• WHAT THIS TASK INVOLVES: Copy out every line of the records where the string "Blender" occurs.

• DATA TO PROCESS:

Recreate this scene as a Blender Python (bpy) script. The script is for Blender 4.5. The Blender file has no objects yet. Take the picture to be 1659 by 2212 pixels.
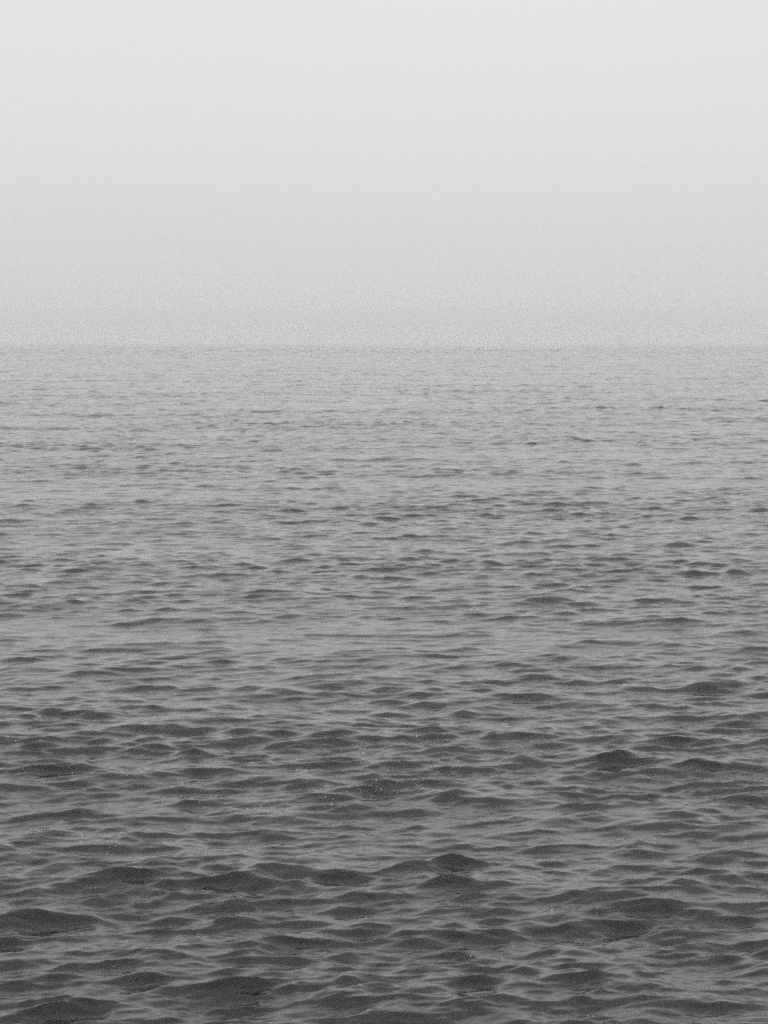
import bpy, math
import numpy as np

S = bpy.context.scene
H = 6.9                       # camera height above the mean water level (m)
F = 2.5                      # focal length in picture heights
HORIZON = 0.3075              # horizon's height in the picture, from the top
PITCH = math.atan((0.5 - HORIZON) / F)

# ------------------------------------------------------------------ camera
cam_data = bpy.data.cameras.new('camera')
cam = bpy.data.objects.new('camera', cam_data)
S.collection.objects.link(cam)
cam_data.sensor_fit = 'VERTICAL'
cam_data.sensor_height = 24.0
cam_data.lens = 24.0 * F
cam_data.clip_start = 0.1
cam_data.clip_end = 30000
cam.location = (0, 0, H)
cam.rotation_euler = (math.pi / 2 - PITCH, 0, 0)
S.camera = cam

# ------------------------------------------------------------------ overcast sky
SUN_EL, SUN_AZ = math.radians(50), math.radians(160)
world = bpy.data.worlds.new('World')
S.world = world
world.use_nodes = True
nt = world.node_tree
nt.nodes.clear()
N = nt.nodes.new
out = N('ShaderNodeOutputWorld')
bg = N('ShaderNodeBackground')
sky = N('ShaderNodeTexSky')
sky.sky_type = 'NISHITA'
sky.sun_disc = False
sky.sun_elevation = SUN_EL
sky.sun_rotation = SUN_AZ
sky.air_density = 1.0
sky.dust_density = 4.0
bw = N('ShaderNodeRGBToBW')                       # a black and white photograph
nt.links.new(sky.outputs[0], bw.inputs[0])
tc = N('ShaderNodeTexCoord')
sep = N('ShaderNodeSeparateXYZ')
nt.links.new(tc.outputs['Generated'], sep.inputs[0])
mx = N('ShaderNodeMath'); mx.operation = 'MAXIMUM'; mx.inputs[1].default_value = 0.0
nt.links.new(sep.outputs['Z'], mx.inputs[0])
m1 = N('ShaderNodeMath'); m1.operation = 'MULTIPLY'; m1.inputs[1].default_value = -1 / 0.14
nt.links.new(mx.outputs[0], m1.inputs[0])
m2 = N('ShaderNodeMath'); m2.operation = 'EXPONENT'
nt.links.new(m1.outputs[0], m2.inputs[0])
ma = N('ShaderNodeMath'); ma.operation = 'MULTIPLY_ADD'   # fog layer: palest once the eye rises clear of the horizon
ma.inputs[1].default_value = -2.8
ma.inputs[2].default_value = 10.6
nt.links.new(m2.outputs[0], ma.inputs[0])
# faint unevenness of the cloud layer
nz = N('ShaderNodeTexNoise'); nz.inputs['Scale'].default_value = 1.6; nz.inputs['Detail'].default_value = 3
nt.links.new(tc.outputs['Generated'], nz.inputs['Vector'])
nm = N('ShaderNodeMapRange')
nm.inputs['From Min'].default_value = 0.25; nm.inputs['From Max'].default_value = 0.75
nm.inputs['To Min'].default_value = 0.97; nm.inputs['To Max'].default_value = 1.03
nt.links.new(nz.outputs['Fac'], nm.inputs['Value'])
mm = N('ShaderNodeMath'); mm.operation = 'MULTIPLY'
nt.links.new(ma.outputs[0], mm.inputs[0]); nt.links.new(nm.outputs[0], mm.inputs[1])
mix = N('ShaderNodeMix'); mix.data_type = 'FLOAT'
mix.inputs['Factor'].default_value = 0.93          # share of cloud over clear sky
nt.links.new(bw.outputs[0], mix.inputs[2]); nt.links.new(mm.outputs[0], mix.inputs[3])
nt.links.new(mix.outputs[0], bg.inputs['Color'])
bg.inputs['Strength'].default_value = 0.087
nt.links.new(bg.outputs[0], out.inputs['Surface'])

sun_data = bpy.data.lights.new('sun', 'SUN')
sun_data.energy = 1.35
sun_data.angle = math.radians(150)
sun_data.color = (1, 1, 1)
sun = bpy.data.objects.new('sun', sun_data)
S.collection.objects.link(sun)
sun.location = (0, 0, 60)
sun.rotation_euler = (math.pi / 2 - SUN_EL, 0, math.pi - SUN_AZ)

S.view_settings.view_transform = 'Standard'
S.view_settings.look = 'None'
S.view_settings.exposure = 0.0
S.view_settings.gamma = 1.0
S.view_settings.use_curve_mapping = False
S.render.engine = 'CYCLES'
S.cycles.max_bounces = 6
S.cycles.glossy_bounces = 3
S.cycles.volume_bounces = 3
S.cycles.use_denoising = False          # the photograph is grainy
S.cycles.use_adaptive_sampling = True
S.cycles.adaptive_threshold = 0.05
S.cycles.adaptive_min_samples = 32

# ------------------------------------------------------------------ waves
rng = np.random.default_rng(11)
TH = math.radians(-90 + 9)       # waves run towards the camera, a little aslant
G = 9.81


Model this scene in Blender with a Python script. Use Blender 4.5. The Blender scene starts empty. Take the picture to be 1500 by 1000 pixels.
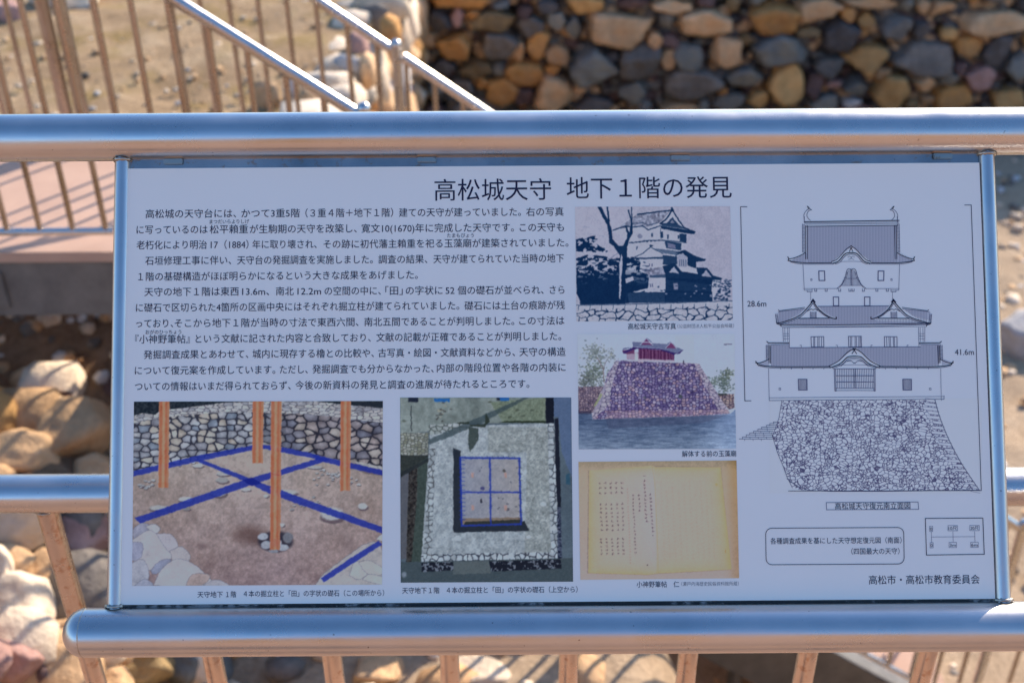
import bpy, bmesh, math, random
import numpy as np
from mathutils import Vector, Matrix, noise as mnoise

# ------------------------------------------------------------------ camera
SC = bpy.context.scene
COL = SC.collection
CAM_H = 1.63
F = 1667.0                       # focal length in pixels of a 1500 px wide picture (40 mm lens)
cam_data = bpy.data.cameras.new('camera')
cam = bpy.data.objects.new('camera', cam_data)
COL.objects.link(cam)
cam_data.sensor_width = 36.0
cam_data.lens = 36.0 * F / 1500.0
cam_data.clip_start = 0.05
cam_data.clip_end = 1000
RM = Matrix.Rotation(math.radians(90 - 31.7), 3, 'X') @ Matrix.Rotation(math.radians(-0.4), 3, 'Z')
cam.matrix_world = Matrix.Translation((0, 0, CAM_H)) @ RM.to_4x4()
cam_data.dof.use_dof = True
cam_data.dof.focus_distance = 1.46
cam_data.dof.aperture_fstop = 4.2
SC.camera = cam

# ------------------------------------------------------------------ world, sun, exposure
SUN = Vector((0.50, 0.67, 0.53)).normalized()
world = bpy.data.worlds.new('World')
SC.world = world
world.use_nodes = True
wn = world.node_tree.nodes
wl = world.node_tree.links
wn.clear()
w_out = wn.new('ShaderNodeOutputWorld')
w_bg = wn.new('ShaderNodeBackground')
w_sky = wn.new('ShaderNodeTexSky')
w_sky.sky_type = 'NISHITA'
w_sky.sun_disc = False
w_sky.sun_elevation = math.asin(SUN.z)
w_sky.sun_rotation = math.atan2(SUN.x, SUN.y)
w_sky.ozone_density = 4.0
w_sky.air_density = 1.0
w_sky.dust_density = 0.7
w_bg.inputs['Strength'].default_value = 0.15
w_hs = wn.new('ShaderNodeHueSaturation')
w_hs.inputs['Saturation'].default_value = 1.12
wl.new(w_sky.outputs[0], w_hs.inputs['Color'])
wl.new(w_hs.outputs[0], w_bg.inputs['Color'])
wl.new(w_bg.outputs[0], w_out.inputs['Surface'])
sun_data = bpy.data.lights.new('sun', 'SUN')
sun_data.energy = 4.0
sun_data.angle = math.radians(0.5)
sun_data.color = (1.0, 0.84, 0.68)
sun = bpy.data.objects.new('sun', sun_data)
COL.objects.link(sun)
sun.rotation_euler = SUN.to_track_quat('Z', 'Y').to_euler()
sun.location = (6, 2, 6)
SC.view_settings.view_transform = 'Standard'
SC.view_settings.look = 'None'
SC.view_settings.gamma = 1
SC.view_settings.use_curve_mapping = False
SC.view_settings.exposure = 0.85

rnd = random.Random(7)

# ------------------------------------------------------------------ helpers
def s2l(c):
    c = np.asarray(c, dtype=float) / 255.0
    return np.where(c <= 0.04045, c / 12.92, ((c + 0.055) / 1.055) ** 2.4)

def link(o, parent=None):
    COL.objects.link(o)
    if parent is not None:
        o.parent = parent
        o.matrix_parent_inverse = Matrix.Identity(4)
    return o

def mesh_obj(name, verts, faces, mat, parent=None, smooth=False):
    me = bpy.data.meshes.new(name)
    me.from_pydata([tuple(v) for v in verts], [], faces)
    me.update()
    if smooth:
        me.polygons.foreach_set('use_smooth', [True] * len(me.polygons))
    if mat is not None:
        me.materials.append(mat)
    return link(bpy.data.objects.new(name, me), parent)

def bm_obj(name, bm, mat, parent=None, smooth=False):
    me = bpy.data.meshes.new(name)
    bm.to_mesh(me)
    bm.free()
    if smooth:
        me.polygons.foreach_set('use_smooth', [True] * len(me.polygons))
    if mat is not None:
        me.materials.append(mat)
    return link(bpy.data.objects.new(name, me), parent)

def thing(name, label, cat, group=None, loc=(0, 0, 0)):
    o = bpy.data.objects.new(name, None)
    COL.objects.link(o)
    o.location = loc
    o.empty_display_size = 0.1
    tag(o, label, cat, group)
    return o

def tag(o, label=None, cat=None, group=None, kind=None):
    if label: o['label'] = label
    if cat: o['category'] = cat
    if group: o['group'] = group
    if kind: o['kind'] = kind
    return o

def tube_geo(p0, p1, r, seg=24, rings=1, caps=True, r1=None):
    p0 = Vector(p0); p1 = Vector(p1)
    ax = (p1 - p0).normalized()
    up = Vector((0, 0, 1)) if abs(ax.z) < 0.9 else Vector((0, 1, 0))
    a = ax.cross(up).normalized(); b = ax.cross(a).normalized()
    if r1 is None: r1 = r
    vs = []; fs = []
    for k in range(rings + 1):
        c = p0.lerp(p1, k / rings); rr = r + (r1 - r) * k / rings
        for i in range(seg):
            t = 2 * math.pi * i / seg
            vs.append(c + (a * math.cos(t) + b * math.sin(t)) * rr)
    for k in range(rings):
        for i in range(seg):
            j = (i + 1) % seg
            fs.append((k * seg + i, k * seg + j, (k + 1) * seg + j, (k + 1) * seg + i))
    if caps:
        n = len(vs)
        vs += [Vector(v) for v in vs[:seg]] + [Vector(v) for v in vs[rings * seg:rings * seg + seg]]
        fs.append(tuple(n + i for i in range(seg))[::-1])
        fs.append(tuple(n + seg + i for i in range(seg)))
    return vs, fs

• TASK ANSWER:
Recreate this scene as a Blender Python (bpy) script. The script is for Blender 4.5. The Blender file has no objects yet. Take the picture to be 1659 by 2212 pixels.
Model this scene in Blender with a Python script. Use Blender 4.5. The Blender scene starts empty. Take the picture to be 1500 by 1000 pixels.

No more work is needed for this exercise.